Meals on Wheels client Henry, 65, is many things, but most notably he is full of stories to tell. A U.S. Army veteran, an outspoken sufferer of Sjogren’s Syndrome, and quite the conversationalist, Henry had a simple childhood in Alameda, just across the 

bay. “We played with sticks. Literally!” he jokes. Eventually, Henry occupied himself by boxing at the Alameda Boys Club, a passion he pursued through high school and beyond. In 1969, with a high school diploma under his belt, he joined the 82nd Airborne Division as a paratrooper and headed overseas to Japan before returning to Fort Bragg, North Carolina.

Henry served our country from 1969 through 1976, all the while boxing and running track for the U.S. Army teams. He was one of two athletes in the 147 lb. weight class to make the 1976 U.S. Olympic Trials at Madison Square Garden and was known for his prowess in the 400m dash and pole vault.

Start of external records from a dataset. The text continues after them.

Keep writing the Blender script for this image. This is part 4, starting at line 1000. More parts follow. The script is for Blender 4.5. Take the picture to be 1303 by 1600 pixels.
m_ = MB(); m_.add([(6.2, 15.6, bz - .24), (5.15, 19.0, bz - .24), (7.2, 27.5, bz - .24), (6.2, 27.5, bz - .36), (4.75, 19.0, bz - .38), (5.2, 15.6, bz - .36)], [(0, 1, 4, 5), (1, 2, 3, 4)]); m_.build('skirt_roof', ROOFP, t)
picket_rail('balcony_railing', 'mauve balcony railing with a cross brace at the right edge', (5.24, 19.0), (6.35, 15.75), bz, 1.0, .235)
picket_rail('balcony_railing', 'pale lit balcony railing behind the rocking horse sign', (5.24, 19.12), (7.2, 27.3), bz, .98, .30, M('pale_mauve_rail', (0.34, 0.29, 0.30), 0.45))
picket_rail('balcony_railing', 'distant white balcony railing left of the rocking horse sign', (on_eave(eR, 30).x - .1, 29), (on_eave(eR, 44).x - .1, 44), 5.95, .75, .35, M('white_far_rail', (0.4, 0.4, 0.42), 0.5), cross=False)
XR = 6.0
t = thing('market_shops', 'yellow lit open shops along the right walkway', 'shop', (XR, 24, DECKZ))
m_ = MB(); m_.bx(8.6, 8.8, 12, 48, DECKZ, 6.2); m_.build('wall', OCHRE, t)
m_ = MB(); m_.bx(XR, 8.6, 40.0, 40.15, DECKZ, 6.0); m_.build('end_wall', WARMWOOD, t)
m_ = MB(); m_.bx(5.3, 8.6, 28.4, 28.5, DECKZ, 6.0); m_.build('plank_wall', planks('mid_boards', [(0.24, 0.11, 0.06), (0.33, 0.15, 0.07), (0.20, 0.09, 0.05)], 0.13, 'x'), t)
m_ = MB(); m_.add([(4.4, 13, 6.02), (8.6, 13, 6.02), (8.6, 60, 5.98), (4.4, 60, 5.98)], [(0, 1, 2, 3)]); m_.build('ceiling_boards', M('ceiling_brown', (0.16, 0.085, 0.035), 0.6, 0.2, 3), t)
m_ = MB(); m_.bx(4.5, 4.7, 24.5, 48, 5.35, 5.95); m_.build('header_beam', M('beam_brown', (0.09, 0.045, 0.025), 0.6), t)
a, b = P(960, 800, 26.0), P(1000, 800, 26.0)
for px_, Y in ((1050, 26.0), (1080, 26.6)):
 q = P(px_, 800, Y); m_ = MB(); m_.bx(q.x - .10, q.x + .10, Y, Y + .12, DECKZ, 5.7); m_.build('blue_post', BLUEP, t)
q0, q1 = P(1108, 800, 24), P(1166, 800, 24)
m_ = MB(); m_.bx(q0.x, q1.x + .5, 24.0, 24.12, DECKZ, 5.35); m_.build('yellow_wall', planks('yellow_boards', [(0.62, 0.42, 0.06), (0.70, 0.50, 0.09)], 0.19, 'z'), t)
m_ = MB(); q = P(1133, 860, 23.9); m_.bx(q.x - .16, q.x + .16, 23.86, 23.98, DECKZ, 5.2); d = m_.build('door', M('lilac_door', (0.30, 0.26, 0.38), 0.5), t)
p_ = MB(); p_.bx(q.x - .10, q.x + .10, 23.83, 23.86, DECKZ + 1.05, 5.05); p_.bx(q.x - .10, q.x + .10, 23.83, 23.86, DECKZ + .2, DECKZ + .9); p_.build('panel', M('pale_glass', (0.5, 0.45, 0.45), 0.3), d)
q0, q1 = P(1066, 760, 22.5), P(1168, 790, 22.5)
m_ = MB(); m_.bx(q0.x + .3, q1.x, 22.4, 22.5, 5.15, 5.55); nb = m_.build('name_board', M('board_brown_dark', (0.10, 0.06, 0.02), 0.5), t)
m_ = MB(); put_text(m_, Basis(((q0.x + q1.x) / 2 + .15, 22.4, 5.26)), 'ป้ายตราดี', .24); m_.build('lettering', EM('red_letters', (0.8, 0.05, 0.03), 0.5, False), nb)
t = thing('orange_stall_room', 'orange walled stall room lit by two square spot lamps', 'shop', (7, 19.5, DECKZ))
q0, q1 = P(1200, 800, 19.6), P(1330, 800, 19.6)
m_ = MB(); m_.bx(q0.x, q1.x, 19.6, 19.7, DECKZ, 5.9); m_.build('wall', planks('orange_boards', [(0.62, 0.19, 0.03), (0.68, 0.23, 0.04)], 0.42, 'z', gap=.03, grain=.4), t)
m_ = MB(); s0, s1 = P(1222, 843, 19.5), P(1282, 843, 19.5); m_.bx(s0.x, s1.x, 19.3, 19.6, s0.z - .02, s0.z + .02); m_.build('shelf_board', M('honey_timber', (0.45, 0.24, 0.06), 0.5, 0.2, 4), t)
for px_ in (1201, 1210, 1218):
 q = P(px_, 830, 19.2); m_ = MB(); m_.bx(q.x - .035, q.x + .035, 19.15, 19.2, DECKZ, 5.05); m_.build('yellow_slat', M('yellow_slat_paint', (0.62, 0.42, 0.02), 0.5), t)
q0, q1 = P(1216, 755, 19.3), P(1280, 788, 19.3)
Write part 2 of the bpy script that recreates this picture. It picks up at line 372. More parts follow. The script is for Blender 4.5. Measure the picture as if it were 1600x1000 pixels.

Henry looks back on these years with fondness and pride, but it’s what came next that makes Henry the fighter he is today.

Like so many others, Henry found himself depressed after he returned home from his service. His depression took its toll on every aspect of his life. He went through a divorce and, to cope, started abusing alcohol and drugs. Henry would fight for his sobriety for the next 25 years.

Over the course of those 25 years, Henry returned to the Bay Area, settling at first in West Oakland. From 1979 to 1987, he worked at the Port of Alameda and earned his Associate’s Degree in Mechanical Science from Alameda College. After a period of homelessness and heavy drug use, Henry got back on his feet and earned his Class A truck driver’s license and found employment with the Salvation Army. The 1990s saw Henry focusing on his recovery, relapsing several times throughout the process.

In 2000, things began to look up. Henry moved to San Francisco and found housing at the Veterans Academy in the Presidio, where he would live for 10 years. The Veterans Academy was good to Henry. He made friends, he committed to his sobriety, and he found his newest passion: computers. With the help of computer classes through the VA and a natural ability to understand the inner workings of machines, Henry found – for the first time in a long while – that he was happy and thriving.

Over the past few years, Henry has moved out of the VA – first to an affordable housing complex in the Mid-Market neighborhood of SF, and now, with the help of a Section 8 voucher, to a beautiful retirement community in SoMa. Today, he is proud to report that he is clean, sober, and busy filling up his computer’s 1 terabyte of storage.

In honor of Veterans Day – and every day – we at Meals on Wheels want to thank Henry for his service, his resilience, and the joy he brings to the lives of those around him. To each and every serviceman and –woman out there, we are thankful for you, we are proud of you, and – should you need our support – we are here.